Each day during this special week we will be highlighting the filmmakers and actors that Roger championed throughout his career. A table of contents for all of our "Roger's Favorites" posts can be found here. Below is an entry on three films by writer/director Majid Majidi


Majid Majidi is an Iranian filmmaker who started as an actor before making his debut behind the camera with 1992's "Babuk." With films like "Children of Heaven" and "Baran," he has become one of the most well-known Iranian directors. He recently wrote and directed "Muhammad: The Messenger of God," a three-hour epic about the religious prophet, which is the most expensive Iranian film to date.
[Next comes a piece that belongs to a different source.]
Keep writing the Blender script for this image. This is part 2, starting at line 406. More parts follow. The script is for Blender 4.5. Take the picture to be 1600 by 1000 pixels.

Iran also submitted the film for the Best Foreign Language Oscar in 2015. 

Roger only reviewed three films by Majidi, but his first review introduced a special connection of taste between the critic and the filmmaker—for all of the "Teenage Mutant Ninja Turtles" movies Roger had to see, "Children of Heaven" was a four-star reprieve, reviewed on February 5, 1999. As Roger also stressed, this comedy/drama about impoverished Iranian kids and a pair of shoes also made for universal entertainment: "Children of Heaven'' is very nearly a perfect movie for children, and of course that means adults will like it, too. It lacks the cynicism and smart-mouth attitudes of so much American entertainment for kids and glows with a kind of good-hearted purity." He concluded his review with a striking sentiment, one as timeless as the story in Majidi's film: "In this film from Iran, I found a sweetness and innocence that shames the land of Mutant Turtles, Power Rangers and violent video games. Why do we teach our kids to see through things, before they even learn to see them?" 

"Children of Heaven" so impressed Roger that he programmed it as a Free Kiddie Matinee at Ebertfest 2000, stating in the festival's introduction, "I believe kids who can read are old enough for subtitles; it's never too early to the best of world cinema." Roger later wrote of the experience: "I showed it at my 2000 Overlooked Film Festival at the free family matinee, telling the bigger kids it was all right to read the subtitles to the smaller ones—but there was not a sound, because the images held them spellbound." 

Roger reviewed his second Majidi film on June 2, 2000, giving three-and-a-half stars to "The Color of Paradise." Another story about children, as told with a refreshing gentleness, Roger also admired how Majidi's religious movie "feels truly intended for God's glory," with Roger making the point that "[t]his film looks up, not sideways." Adoring its "delicacy and beauty," "The Color of Paradise" also returned Roger back to the "lesson" he took away from "Children of Heaven": "Any film not good enough for grownups is not good enough for children." 

"Baran" was the last Majidi film Roger reviewed, as published on May 3, 2002 with a three-and-a-half-star rating. He said that the drama could "be a useful learning tool for those who have not traveled widely, who never see foreign films, who reduce whole nations to labels." A day before, Roger published a career-encompassing interview with the director whose work struck him as universal, in a piece fittingly titled "Iran Director Picks People Over Politics." Among many fascinating notes about Majidi's gentle filmmaking, he shared with Roger the inspiration for "Children of Heaven"atoning for the lies he told his father, who never knew that his engineer son was in fact studying the arts in college instead.